In Krakow, Poland, this Cinema City ‘gigaplex’, which opened in November 2009, is situated in the Bonarka Centre, a giant shopping mall on the site of a former chemical plant in Podgorze.

The 20 auditoriums seat between 26 and 318 patrons. Many are sponsored by businesses. Three are VIP screens. As well as current releases, the presentations include films that have been released over the past year, making it an ideal venue to catch up on films missed on first release.
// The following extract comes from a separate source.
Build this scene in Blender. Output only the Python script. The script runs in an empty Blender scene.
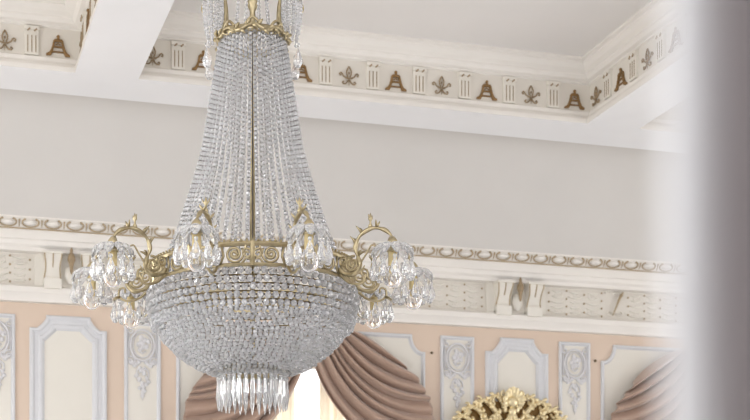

Contributed by David Simpson

Recent comments (view all 3 comments)

Lionel
Lionel on July 31, 2020 at 12:34 am

Posted a picture of screen #11 taken today. This is one of the larger theatres (16 rows of 22 seats minus some seats for a vomitorium). Good auditorium structure with comfortable seats, stadium seating and a nice curved Cinemascope screen, alas without screen masking. I saw the re-run of The Empire Strikes Back on DCP. Projection was pristine, a rarity in today’s modern suburban multiplexes, with good control of sound level for both the feature film and the ads and trailers, light level on screen, picture scaling, how and when they dim the auditorium lights. The DCP itself could have been made from a better master as the picture quality was not consistent throughout the movie, but this isn’t a theatre-related issue.

I never go to this cinema from the southern part of the city, far from where I stay, and usually prefer the more centrally located Cinema City Kazimierz. I need to mention though, that I saw Samsara in 4K at Cinema City Bonarka in 2012, one of the rare cinemas that showed it.

CF100
CF100 on April 17, 2021 at 4:22 pm

Cinema City, of course, are part of Cineworld Group* and they share a common current “house style.” (Different signage, of course, and colours, etc. But still the same “sparkle” tile foyer decor, etc.)

(* Or were. I have no idea what’s happening with Cineworld Group–other than their stock was the “most shorted” last year!)

Looking at your photo, it appears to have same Lino Sonego red upholstered seating that Cineworld uses fitted in the auditorium that you visited; the sidewall stretched fabric design is different. The older photos posted by DavidSimpson look rather dated in multiplex terms (hard to believe it opened in 2009?)

Projection was pristine, a rarity in today’s modern suburban multiplexes

I’m surprised to hear that it’s a “rarity” there.

For the main feature, I don’t think I’ve ever experienced out-and-out dire quality digital projection anywhere. (Albeit 3D I’ve only ever seen in well-equipped venues.) A local Odeon has a “premium large format” (“ISENSE”) screen with 2x4K NEC projection (very good), whilst all Vue auditoria (except for one IMAX!) use Sony 4K projection and just above all of those I’ve visited are at least decent…

“Presentation,” of course, is another matter…

The DCP itself could have been made from a better master as the picture quality was not consistent throughout the movie, but this isn’t a theatre-related issue.

I assume that it was not the 1997 re-release version (with the CGI VFX makeover etc.?) AFAIK that was the last time there was a full new transfer/restoration from the best available sources (original negatives where possible.)

Of course, this is expensive and painstaking work… (e.g. There are lots of so-called “remasters” released on Blu-Ray etc. which simply repurpose the same old high def. telecine transfer from interpositives.)

In the end, IMO just “enjoy the show” for technically the latest titles (shot using 65mm sensor “large format” digital cameras, layers of digital VFX/compositing, etc.) will eat decades-old material for breakfast.

usually prefer the more centrally located Cinema City Kazimierz.

Does that offer a better standard of picture/sound than the typical “suburban” multiplex over there?

Lionel
Lionel on May 3, 2021 at 1:11 am

It was the “Special Edition” from 1997 with effects added or improved, except for some shots lacking contrast and sharpness probably due to originally using higher-sensitivity film stock for lower light environments, which could have been better restored by taking the most out of the negative. I noticed scenes in the other two episodes back then in 1997 which deserved restoration but, for some reasons, they were left in their original condition of 1977/80/83.

I prefer the Cinema City Kazimierz because it’s more central and more convenient for me, and located in more pleasant surroundings.